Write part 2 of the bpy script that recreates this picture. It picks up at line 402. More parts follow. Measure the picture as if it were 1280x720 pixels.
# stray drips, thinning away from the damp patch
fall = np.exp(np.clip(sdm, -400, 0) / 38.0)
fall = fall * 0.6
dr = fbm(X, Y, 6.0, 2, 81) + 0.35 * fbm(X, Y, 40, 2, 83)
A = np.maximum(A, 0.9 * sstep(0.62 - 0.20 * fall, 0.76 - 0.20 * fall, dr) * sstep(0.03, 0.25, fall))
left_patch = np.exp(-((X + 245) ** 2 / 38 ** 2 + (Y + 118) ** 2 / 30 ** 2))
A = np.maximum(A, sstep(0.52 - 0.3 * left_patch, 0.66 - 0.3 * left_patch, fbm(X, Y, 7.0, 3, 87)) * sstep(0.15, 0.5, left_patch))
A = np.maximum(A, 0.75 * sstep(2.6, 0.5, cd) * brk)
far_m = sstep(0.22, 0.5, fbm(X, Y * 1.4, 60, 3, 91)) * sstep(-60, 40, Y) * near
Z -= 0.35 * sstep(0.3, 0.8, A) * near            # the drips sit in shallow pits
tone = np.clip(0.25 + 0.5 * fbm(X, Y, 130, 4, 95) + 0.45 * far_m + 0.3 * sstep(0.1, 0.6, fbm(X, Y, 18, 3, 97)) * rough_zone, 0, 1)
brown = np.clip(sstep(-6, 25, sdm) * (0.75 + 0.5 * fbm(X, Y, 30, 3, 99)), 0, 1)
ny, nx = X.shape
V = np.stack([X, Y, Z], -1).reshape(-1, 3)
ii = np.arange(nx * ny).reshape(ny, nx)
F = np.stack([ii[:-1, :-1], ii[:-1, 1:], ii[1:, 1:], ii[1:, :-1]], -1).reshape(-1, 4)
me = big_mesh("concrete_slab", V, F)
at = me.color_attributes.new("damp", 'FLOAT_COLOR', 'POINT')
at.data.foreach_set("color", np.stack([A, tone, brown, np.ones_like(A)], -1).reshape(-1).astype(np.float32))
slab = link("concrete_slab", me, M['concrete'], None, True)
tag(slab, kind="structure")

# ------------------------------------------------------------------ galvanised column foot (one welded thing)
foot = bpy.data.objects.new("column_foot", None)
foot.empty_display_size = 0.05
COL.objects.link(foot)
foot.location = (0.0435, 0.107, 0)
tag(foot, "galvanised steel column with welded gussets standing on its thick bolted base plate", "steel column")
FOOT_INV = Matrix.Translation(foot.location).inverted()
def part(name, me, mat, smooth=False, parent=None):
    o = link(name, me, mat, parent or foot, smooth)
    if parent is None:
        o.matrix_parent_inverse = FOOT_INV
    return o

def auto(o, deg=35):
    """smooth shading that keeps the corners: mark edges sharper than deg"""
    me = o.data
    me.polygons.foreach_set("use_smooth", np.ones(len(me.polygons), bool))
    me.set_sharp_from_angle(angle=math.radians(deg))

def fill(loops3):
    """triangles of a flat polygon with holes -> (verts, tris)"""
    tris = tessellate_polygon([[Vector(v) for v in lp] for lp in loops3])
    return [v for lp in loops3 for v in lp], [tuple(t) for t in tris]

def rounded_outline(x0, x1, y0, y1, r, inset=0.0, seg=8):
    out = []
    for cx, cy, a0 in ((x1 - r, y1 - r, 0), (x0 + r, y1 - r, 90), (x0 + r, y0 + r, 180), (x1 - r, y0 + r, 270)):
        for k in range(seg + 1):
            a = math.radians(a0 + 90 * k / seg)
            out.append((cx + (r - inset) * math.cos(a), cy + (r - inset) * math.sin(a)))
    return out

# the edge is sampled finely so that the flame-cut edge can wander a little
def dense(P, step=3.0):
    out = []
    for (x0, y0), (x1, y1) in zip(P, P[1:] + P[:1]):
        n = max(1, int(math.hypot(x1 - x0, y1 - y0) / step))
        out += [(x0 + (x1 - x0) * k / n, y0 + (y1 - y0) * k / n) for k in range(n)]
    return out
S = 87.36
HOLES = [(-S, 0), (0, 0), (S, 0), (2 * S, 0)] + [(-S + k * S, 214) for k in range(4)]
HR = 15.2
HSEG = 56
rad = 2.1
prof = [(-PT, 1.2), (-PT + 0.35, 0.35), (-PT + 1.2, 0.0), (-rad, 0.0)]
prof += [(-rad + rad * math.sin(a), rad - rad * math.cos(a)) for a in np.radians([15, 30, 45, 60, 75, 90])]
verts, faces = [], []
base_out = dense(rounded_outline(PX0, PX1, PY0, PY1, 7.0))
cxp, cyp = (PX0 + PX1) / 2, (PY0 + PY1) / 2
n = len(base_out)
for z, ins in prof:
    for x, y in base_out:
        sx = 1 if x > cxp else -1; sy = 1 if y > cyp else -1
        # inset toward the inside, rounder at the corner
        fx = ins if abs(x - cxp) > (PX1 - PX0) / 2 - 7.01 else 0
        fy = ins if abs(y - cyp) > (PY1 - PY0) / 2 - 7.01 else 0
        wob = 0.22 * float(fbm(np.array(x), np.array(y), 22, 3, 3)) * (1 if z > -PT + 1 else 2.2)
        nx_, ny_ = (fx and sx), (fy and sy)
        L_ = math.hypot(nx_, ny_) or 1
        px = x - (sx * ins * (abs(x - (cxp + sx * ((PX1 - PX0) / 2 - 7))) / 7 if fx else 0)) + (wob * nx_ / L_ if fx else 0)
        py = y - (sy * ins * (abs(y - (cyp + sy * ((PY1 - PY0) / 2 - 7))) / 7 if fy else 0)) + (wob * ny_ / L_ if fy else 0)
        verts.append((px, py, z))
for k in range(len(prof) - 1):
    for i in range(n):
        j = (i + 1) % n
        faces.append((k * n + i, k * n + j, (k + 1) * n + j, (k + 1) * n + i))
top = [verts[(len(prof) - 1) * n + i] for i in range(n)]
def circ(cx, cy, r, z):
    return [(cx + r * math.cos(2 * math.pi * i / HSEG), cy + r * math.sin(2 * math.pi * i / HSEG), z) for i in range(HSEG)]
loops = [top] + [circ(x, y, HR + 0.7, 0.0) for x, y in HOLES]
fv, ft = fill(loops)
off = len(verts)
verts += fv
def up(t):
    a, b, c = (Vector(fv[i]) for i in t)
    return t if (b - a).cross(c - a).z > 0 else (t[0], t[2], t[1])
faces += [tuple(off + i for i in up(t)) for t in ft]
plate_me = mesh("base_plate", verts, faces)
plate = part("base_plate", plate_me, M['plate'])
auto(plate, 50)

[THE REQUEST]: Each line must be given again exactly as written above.

[SOLVED PROBLEM]:
Write part 2 of the bpy script that recreates this picture. It picks up at line 402. More parts follow. Measure the picture as if it were 1280x720 pixels.
# stray drips, thinning away from the damp patch
fall = np.exp(np.clip(sdm, -400, 0) / 38.0)
fall = fall * 0.6
dr = fbm(X, Y, 6.0, 2, 81) + 0.35 * fbm(X, Y, 40, 2, 83)
A = np.maximum(A, 0.9 * sstep(0.62 - 0.20 * fall, 0.76 - 0.20 * fall, dr) * sstep(0.03, 0.25, fall))
left_patch = np.exp(-((X + 245) ** 2 / 38 ** 2 + (Y + 118) ** 2 / 30 ** 2))
A = np.maximum(A, sstep(0.52 - 0.3 * left_patch, 0.66 - 0.3 * left_patch, fbm(X, Y, 7.0, 3, 87)) * sstep(0.15, 0.5, left_patch))
A = np.maximum(A, 0.75 * sstep(2.6, 0.5, cd) * brk)
far_m = sstep(0.22, 0.5, fbm(X, Y * 1.4, 60, 3, 91)) * sstep(-60, 40, Y) * near
Z -= 0.35 * sstep(0.3, 0.8, A) * near            # the drips sit in shallow pits
tone = np.clip(0.25 + 0.5 * fbm(X, Y, 130, 4, 95) + 0.45 * far_m + 0.3 * sstep(0.1, 0.6, fbm(X, Y, 18, 3, 97)) * rough_zone, 0, 1)
brown = np.clip(sstep(-6, 25, sdm) * (0.75 + 0.5 * fbm(X, Y, 30, 3, 99)), 0, 1)
ny, nx = X.shape
V = np.stack([X, Y, Z], -1).reshape(-1, 3)
ii = np.arange(nx * ny).reshape(ny, nx)
F = np.stack([ii[:-1, :-1], ii[:-1, 1:], ii[1:, 1:], ii[1:, :-1]], -1).reshape(-1, 4)
me = big_mesh("concrete_slab", V, F)
at = me.color_attributes.new("damp", 'FLOAT_COLOR', 'POINT')
at.data.foreach_set("color", np.stack([A, tone, brown, np.ones_like(A)], -1).reshape(-1).astype(np.float32))
slab = link("concrete_slab", me, M['concrete'], None, True)
tag(slab, kind="structure")

# ------------------------------------------------------------------ galvanised column foot (one welded thing)
foot = bpy.data.objects.new("column_foot", None)
foot.empty_display_size = 0.05
COL.objects.link(foot)
foot.location = (0.0435, 0.107, 0)
tag(foot, "galvanised steel column with welded gussets standing on its thick bolted base plate", "steel column")
FOOT_INV = Matrix.Translation(foot.location).inverted()
def part(name, me, mat, smooth=False, parent=None):
    o = link(name, me, mat, parent or foot, smooth)
    if parent is None:
        o.matrix_parent_inverse = FOOT_INV
    return o

def auto(o, deg=35):
    """smooth shading that keeps the corners: mark edges sharper than deg"""
    me = o.data
    me.polygons.foreach_set("use_smooth", np.ones(len(me.polygons), bool))
    me.set_sharp_from_angle(angle=math.radians(deg))

def fill(loops3):
    """triangles of a flat polygon with holes -> (verts, tris)"""
    tris = tessellate_polygon([[Vector(v) for v in lp] for lp in loops3])
    return [v for lp in loops3 for v in lp], [tuple(t) for t in tris]

def rounded_outline(x0, x1, y0, y1, r, inset=0.0, seg=8):
    out = []
    for cx, cy, a0 in ((x1 - r, y1 - r, 0), (x0 + r, y1 - r, 90), (x0 + r, y0 + r, 180), (x1 - r, y0 + r, 270)):
        for k in range(seg + 1):
            a = math.radians(a0 + 90 * k / seg)
            out.append((cx + (r - inset) * math.cos(a), cy + (r - inset) * math.sin(a)))
    return out

# the edge is sampled finely so that the flame-cut edge can wander a little
def dense(P, step=3.0):
    out = []
    for (x0, y0), (x1, y1) in zip(P, P[1:] + P[:1]):
        n = max(1, int(math.hypot(x1 - x0, y1 - y0) / step))
        out += [(x0 + (x1 - x0) * k / n, y0 + (y1 - y0) * k / n) for k in range(n)]
    return out
S = 87.36
HOLES = [(-S, 0), (0, 0), (S, 0), (2 * S, 0)] + [(-S + k * S, 214) for k in range(4)]
HR = 15.2
HSEG = 56
rad = 2.1
prof = [(-PT, 1.2), (-PT + 0.35, 0.35), (-PT + 1.2, 0.0), (-rad, 0.0)]
prof += [(-rad + rad * math.sin(a), rad - rad * math.cos(a)) for a in np.radians([15, 30, 45, 60, 75, 90])]
verts, faces = [], []
base_out = dense(rounded_outline(PX0, PX1, PY0, PY1, 7.0))
cxp, cyp = (PX0 + PX1) / 2, (PY0 + PY1) / 2
n = len(base_out)
for z, ins in prof:
    for x, y in base_out:
        sx = 1 if x > cxp else -1; sy = 1 if y > cyp else -1
        # inset toward the inside, rounder at the corner
        fx = ins if abs(x - cxp) > (PX1 - PX0) / 2 - 7.01 else 0
        fy = ins if abs(y - cyp) > (PY1 - PY0) / 2 - 7.01 else 0
        wob = 0.22 * float(fbm(np.array(x), np.array(y), 22, 3, 3)) * (1 if z > -PT + 1 else 2.2)
        nx_, ny_ = (fx and sx), (fy and sy)
        L_ = math.hypot(nx_, ny_) or 1
        px = x - (sx * ins * (abs(x - (cxp + sx * ((PX1 - PX0) / 2 - 7))) / 7 if fx else 0)) + (wob * nx_ / L_ if fx else 0)
        py = y - (sy * ins * (abs(y - (cyp + sy * ((PY1 - PY0) / 2 - 7))) / 7 if fy else 0)) + (wob * ny_ / L_ if fy else 0)
        verts.append((px, py, z))
for k in range(len(prof) - 1):
    for i in range(n):
        j = (i + 1) % n
        faces.append((k * n + i, k * n + j, (k + 1) * n + j, (k + 1) * n + i))
top = [verts[(len(prof) - 1) * n + i] for i in range(n)]
def circ(cx, cy, r, z):
    return [(cx + r * math.cos(2 * math.pi * i / HSEG), cy + r * math.sin(2 * math.pi * i / HSEG), z) for i in range(HSEG)]
loops = [top] + [circ(x, y, HR + 0.7, 0.0) for x, y in HOLES]
fv, ft = fill(loops)
off = len(verts)
verts += fv
def up(t):
    a, b, c = (Vector(fv[i]) for i in t)
    return t if (b - a).cross(c - a).z > 0 else (t[0], t[2], t[1])
faces += [tuple(off + i for i in up(t)) for t in ft]
plate_me = mesh("base_plate", verts, faces)
plate = part("base_plate", plate_me, M['plate'])
auto(plate, 50)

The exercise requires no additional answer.